TASK DETAILS: Copy nothing but the text: reproduce each line of the listing exactly and leave the pictures out.

RECORDED INFORMATION:

>>>>

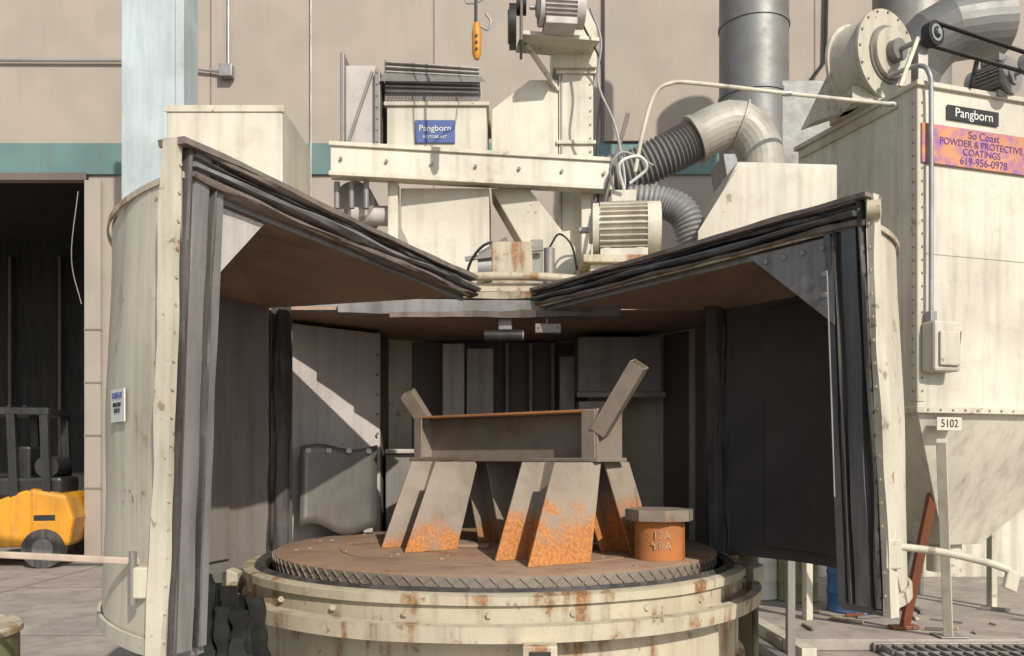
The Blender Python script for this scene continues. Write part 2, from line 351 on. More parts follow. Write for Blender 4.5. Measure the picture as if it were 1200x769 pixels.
# ------------------------------------------------------------ doors
def door(name,F,M,P,C,side,ztop,zbot,lean):
    D=E(name)
    def L(x,y,z):
        f=max(0,1-math.hypot(x-F[0],y-F[1])/2.2); return V(x+side*lean*(ztop-z)*f,y,z)
    arc,cc,r=arc3(F,M,P,40)
    zs=[zbot+(ztop-.09-zbot)*k/12 for k in range(13)]
    t=.035; vs=[];m=len(zs)
    for (x,y) in arc:
        d=V(x-cc[0],y-cc[1],0).normalized()
        for z in zs:
            w=.014*noise.noise(V(x*2.2,y*2.2,z*2))
            vs.append(L(x+d.x*w,y+d.y*w,z))
        for z in zs: vs.append(L(x-d.x*t,y-d.y*t,z))
    fs=[];fm=[]
    for i in range(len(arc)-1):
        a=i*2*m;b=(i+1)*2*m
        for k in range(m-1):
            fs.append((a+k,b+k,b+k+1,a+k+1));fm.append(0)
            fs.append((a+m+k,b+m+k,b+m+k+1,a+m+k+1));fm.append(1)
        fs.append((a,b,b+m,a+m));fm.append(0); fs.append((a+m-1,b+m-1,b+2*m-1,a+2*m-1));fm.append(0)
    mesh('shell',vs,fs,None,D,0,True,mats=[creamD,darkG if side<0 else linerR],fm=fm)
    step=[arc[i] for i in range(0,41,5)]
    ring=[(x,y) for x,y in step]+[C]
    cxm=sum(p[0] for p in ring)/len(ring); cym=sum(p[1] for p in ring)/len(ring)
    vs=[L(x,y,ztop-.09) for x,y in ring]+[V(cxm,cym,ztop+.10)]; k=len(ring)
    vs+=[v-V(0,0,.02) for v in vs[:]]
    fs=[];fm=[]
    for i in range(k):
        j=(i+1)%k; fs.append((i,j,k));fm.append(0); fs.append((k+1+i,k+1+j,2*k+1));fm.append(1); fs.append((i,j,k+1+j,k+1+i));fm.append(0)
    mesh('roof',vs,fs,None,D,0,mats=[creamR,brown],fm=fm)
    e=V(C[0]-F[0],C[1]-F[1],0); e.normalize()
    nn=V(e.y,-e.x,0)
    if nn.y>0: nn=-nn
    up=V(0,0,1)
    Ft=L(F[0],F[1],ztop); Fb=L(F[0],F[1],zbot-.02)
    sm_=rubG if side<0 else rubK
    rag('frame_plate',Fb,Ft,e,nn,[(0,-.06),(.19,-.06),(.19,-.02),(0,-.02)],sm_,D,30,.003,3,1)
    rag('edge_flange',Fb,Ft,e,nn,[(-.03,-.05),(.0,-.05),(.0,.0),(-.03,.0)],creamF if side<0 else cream,D,60,.006,5,2)
    for q,(a,w,h,mt) in enumerate(((.005,.018,.014,rubber),(.03,.085,.008,sm_),(.122,.016,.012,rubber),(.145,.04,.002,sm_))):
        rag('seal_%d'%q,Fb+up*.03,Ft-up*.02,e,nn,[(a,-.025),(a+w*.15,h*.8),(a+w*.5,h),(a+w*.85,h*.8),(a+w,-.025)],mt,D,70,.006 if q!=3 else .004,4,q+4)
    Ct=V(C[0],C[1],ztop)
    rag('top_flange',Ft-e*.03,Ct+e*.03,nn,up,[(-.07,-.02),(.035,-.02),(.035,.0),(-.07,.0)],rubB,D,70,.006,4,9)
    for q,(a,w,h,mt) in enumerate(((.0,.030,.03,rubB),(.032,.016,.018,rubber),(.05,.030,.034,sm_),(.083,.026,.02,rubB))):
        rag('top_seal_%d'%q,Ft+e*.02,Ct+e*(.02+.02*q),up,nn,[(-a,-.03),(-a-w*.2,h*.8),(-a-w*.5,h),(-a-w*.8,h*.8),(-a-w,-.03)],mt,D,90,.007,6,q+14)
    rag('top_plate',Ft+e*.05,Ct-e*.0,up,nn,[(-.02,-.055),(-.13,-.05),(-.13,-.035),(-.02,-.035)],rubG,D,40,.004,4,31)
    h=V(P[0],P[1],0)
    rag('hinge_strip',h+up*zbot,h+up*(ztop-.1),(1,0,0),(0,1,0),[(-.04,-.03),(.03,-.03),(.03,.03),(-.04,.03)],rubber,D,50,.012,6,21)
    def rail(nm,z,hh,out,mt):
        vs=[];fs=[]
        for (x,y) in arc:
            d=V(x-cc[0],y-cc[1],0).normalized()
            for a,b in((.004,-hh),(out,-hh),(out,hh),(.004,hh)): vs.append(L(x+d.x*a,y+d.y*a,z+b))
        for i in range(len(arc)-1):
            for q in range(4): q2=(q+1)%4; fs.append((i*4+q,i*4+q2,i*4+4+q2,i*4+4+q))
        fs.append((0,1,2,3)); q=(len(arc)-1)*4; fs.append((q,q+1,q+2,q+3))
        mesh(nm,vs,fs,mt,D,0,True)
    rail('bottom_rail',zbot+.025,.025,.016,cream); rail('top_rail',ztop-.10,.010,.012,creamR)
    bolts('flange_bolts',[L(F[0],F[1],zbot+.06+.085*i)+e*-.015+nn*.002 for i in range(18)],nn,.006,creamR,D)
    iv=[];ifs=[]
    rng=range(5,37,2)
    for i in rng:
        x,y=arc[i]; d=V(x-cc[0],y-cc[1],0).normalized(); o=t+.014
        iv+= [V(x-d.x*o,y-d.y*o,zbot+.07),V(x-d.x*o,y-d.y*o,ztop-.14)]
    for i in range(len(list(rng))-1): ifs.append((2*i,2*i+2,2*i+3,2*i+1))
    mesh('wear_liner',iv,ifs,darkG if side<0 else linerR,D,0,True)
    return D,arc,cc,e,nn,L
LD,arcL,ccL,eL,nL,LL=door('cabinet_door',(-1.00,2.60),(-1.66,3.66),(-1.42,4.90),(-.226,4.52),-1,2.56,.98,.035)
RD,arcR,ccR,eR,nR,LR=door('cabinet_door.001',(1.29,3.13),(1.70,4.05),(1.27,4.98),(.146,4.87),1,2.56,1.03,.045)
Fr=V(1.29,3.13,0)
a=Fr+eR*.13+nR*-.02; g0=[a+V(0,0,2.44),a+eR*.42+V(0,0,2.44),a+V(0,0,2.10)]
poly_ext('corner_gusset',g0,nR*.012,rubG,RD,.002)
bolts('gusset_bolts',[a+nR*.014+V(0,0,2.40)+eR*(.05+.09*i) for i in range(4)]+[a+nR*.014+eR*.04+V(0,0,2.3-.08*i) for i in range(2)],nR,.011,galv,RD)
a=V(-1.0,2.6,0)+eL*.18+nL*-.05; poly_ext('corner_gusset',[a+V(0,0,2.42),a+eL*.25+V(0,0,2.42),a+V(0,0,2.18)],nL*.012,grayP,LD,.002)
cyl('corner_roller',(1.30,3.12,2.50),(1.34,3.10,2.50),.035,creamR,RD,16)
tube('drip_rod',[LR(1.20,3.23,2.3)+nR*.03,LR(1.19,3.2,1.7)+nR*.04,LR(1.2,3.2,1.45)+nR*.06],.003,galv,RD,8,res=5)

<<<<

WORKED SOLUTION:
The Blender Python script for this scene continues. Write part 2, from line 351 on. More parts follow. Write for Blender 4.5. Measure the picture as if it were 1200x769 pixels.
# ------------------------------------------------------------ doors
def door(name,F,M,P,C,side,ztop,zbot,lean):
    D=E(name)
    def L(x,y,z):
        f=max(0,1-math.hypot(x-F[0],y-F[1])/2.2); return V(x+side*lean*(ztop-z)*f,y,z)
    arc,cc,r=arc3(F,M,P,40)
    zs=[zbot+(ztop-.09-zbot)*k/12 for k in range(13)]
    t=.035; vs=[];m=len(zs)
    for (x,y) in arc:
        d=V(x-cc[0],y-cc[1],0).normalized()
        for z in zs:
            w=.014*noise.noise(V(x*2.2,y*2.2,z*2))
            vs.append(L(x+d.x*w,y+d.y*w,z))
        for z in zs: vs.append(L(x-d.x*t,y-d.y*t,z))
    fs=[];fm=[]
    for i in range(len(arc)-1):
        a=i*2*m;b=(i+1)*2*m
        for k in range(m-1):
            fs.append((a+k,b+k,b+k+1,a+k+1));fm.append(0)
            fs.append((a+m+k,b+m+k,b+m+k+1,a+m+k+1));fm.append(1)
        fs.append((a,b,b+m,a+m));fm.append(0); fs.append((a+m-1,b+m-1,b+2*m-1,a+2*m-1));fm.append(0)
    mesh('shell',vs,fs,None,D,0,True,mats=[creamD,darkG if side<0 else linerR],fm=fm)
    step=[arc[i] for i in range(0,41,5)]
    ring=[(x,y) for x,y in step]+[C]
    cxm=sum(p[0] for p in ring)/len(ring); cym=sum(p[1] for p in ring)/len(ring)
    vs=[L(x,y,ztop-.09) for x,y in ring]+[V(cxm,cym,ztop+.10)]; k=len(ring)
    vs+=[v-V(0,0,.02) for v in vs[:]]
    fs=[];fm=[]
    for i in range(k):
        j=(i+1)%k; fs.append((i,j,k));fm.append(0); fs.append((k+1+i,k+1+j,2*k+1));fm.append(1); fs.append((i,j,k+1+j,k+1+i));fm.append(0)
    mesh('roof',vs,fs,None,D,0,mats=[creamR,brown],fm=fm)
    e=V(C[0]-F[0],C[1]-F[1],0); e.normalize()
    nn=V(e.y,-e.x,0)
    if nn.y>0: nn=-nn
    up=V(0,0,1)
    Ft=L(F[0],F[1],ztop); Fb=L(F[0],F[1],zbot-.02)
    sm_=rubG if side<0 else rubK
    rag('frame_plate',Fb,Ft,e,nn,[(0,-.06),(.19,-.06),(.19,-.02),(0,-.02)],sm_,D,30,.003,3,1)
    rag('edge_flange',Fb,Ft,e,nn,[(-.03,-.05),(.0,-.05),(.0,.0),(-.03,.0)],creamF if side<0 else cream,D,60,.006,5,2)
    for q,(a,w,h,mt) in enumerate(((.005,.018,.014,rubber),(.03,.085,.008,sm_),(.122,.016,.012,rubber),(.145,.04,.002,sm_))):
        rag('seal_%d'%q,Fb+up*.03,Ft-up*.02,e,nn,[(a,-.025),(a+w*.15,h*.8),(a+w*.5,h),(a+w*.85,h*.8),(a+w,-.025)],mt,D,70,.006 if q!=3 else .004,4,q+4)
    Ct=V(C[0],C[1],ztop)
    rag('top_flange',Ft-e*.03,Ct+e*.03,nn,up,[(-.07,-.02),(.035,-.02),(.035,.0),(-.07,.0)],rubB,D,70,.006,4,9)
    for q,(a,w,h,mt) in enumerate(((.0,.030,.03,rubB),(.032,.016,.018,rubber),(.05,.030,.034,sm_),(.083,.026,.02,rubB))):
        rag('top_seal_%d'%q,Ft+e*.02,Ct+e*(.02+.02*q),up,nn,[(-a,-.03),(-a-w*.2,h*.8),(-a-w*.5,h),(-a-w*.8,h*.8),(-a-w,-.03)],mt,D,90,.007,6,q+14)
    rag('top_plate',Ft+e*.05,Ct-e*.0,up,nn,[(-.02,-.055),(-.13,-.05),(-.13,-.035),(-.02,-.035)],rubG,D,40,.004,4,31)
    h=V(P[0],P[1],0)
    rag('hinge_strip',h+up*zbot,h+up*(ztop-.1),(1,0,0),(0,1,0),[(-.04,-.03),(.03,-.03),(.03,.03),(-.04,.03)],rubber,D,50,.012,6,21)
    def rail(nm,z,hh,out,mt):
        vs=[];fs=[]
        for (x,y) in arc:
            d=V(x-cc[0],y-cc[1],0).normalized()
            for a,b in((.004,-hh),(out,-hh),(out,hh),(.004,hh)): vs.append(L(x+d.x*a,y+d.y*a,z+b))
        for i in range(len(arc)-1):
            for q in range(4): q2=(q+1)%4; fs.append((i*4+q,i*4+q2,i*4+4+q2,i*4+4+q))
        fs.append((0,1,2,3)); q=(len(arc)-1)*4; fs.append((q,q+1,q+2,q+3))
        mesh(nm,vs,fs,mt,D,0,True)
    rail('bottom_rail',zbot+.025,.025,.016,cream); rail('top_rail',ztop-.10,.010,.012,creamR)
    bolts('flange_bolts',[L(F[0],F[1],zbot+.06+.085*i)+e*-.015+nn*.002 for i in range(18)],nn,.006,creamR,D)
    iv=[];ifs=[]
    rng=range(5,37,2)
    for i in rng:
        x,y=arc[i]; d=V(x-cc[0],y-cc[1],0).normalized(); o=t+.014
        iv+= [V(x-d.x*o,y-d.y*o,zbot+.07),V(x-d.x*o,y-d.y*o,ztop-.14)]
    for i in range(len(list(rng))-1): ifs.append((2*i,2*i+2,2*i+3,2*i+1))
    mesh('wear_liner',iv,ifs,darkG if side<0 else linerR,D,0,True)
    return D,arc,cc,e,nn,L
LD,arcL,ccL,eL,nL,LL=door('cabinet_door',(-1.00,2.60),(-1.66,3.66),(-1.42,4.90),(-.226,4.52),-1,2.56,.98,.035)
RD,arcR,ccR,eR,nR,LR=door('cabinet_door.001',(1.29,3.13),(1.70,4.05),(1.27,4.98),(.146,4.87),1,2.56,1.03,.045)
Fr=V(1.29,3.13,0)
a=Fr+eR*.13+nR*-.02; g0=[a+V(0,0,2.44),a+eR*.42+V(0,0,2.44),a+V(0,0,2.10)]
poly_ext('corner_gusset',g0,nR*.012,rubG,RD,.002)
bolts('gusset_bolts',[a+nR*.014+V(0,0,2.40)+eR*(.05+.09*i) for i in range(4)]+[a+nR*.014+eR*.04+V(0,0,2.3-.08*i) for i in range(2)],nR,.011,galv,RD)
a=V(-1.0,2.6,0)+eL*.18+nL*-.05; poly_ext('corner_gusset',[a+V(0,0,2.42),a+eL*.25+V(0,0,2.42),a+V(0,0,2.18)],nL*.012,grayP,LD,.002)
cyl('corner_roller',(1.30,3.12,2.50),(1.34,3.10,2.50),.035,creamR,RD,16)
tube('drip_rod',[LR(1.20,3.23,2.3)+nR*.03,LR(1.19,3.2,1.7)+nR*.04,LR(1.2,3.2,1.45)+nR*.06],.003,galv,RD,8,res=5)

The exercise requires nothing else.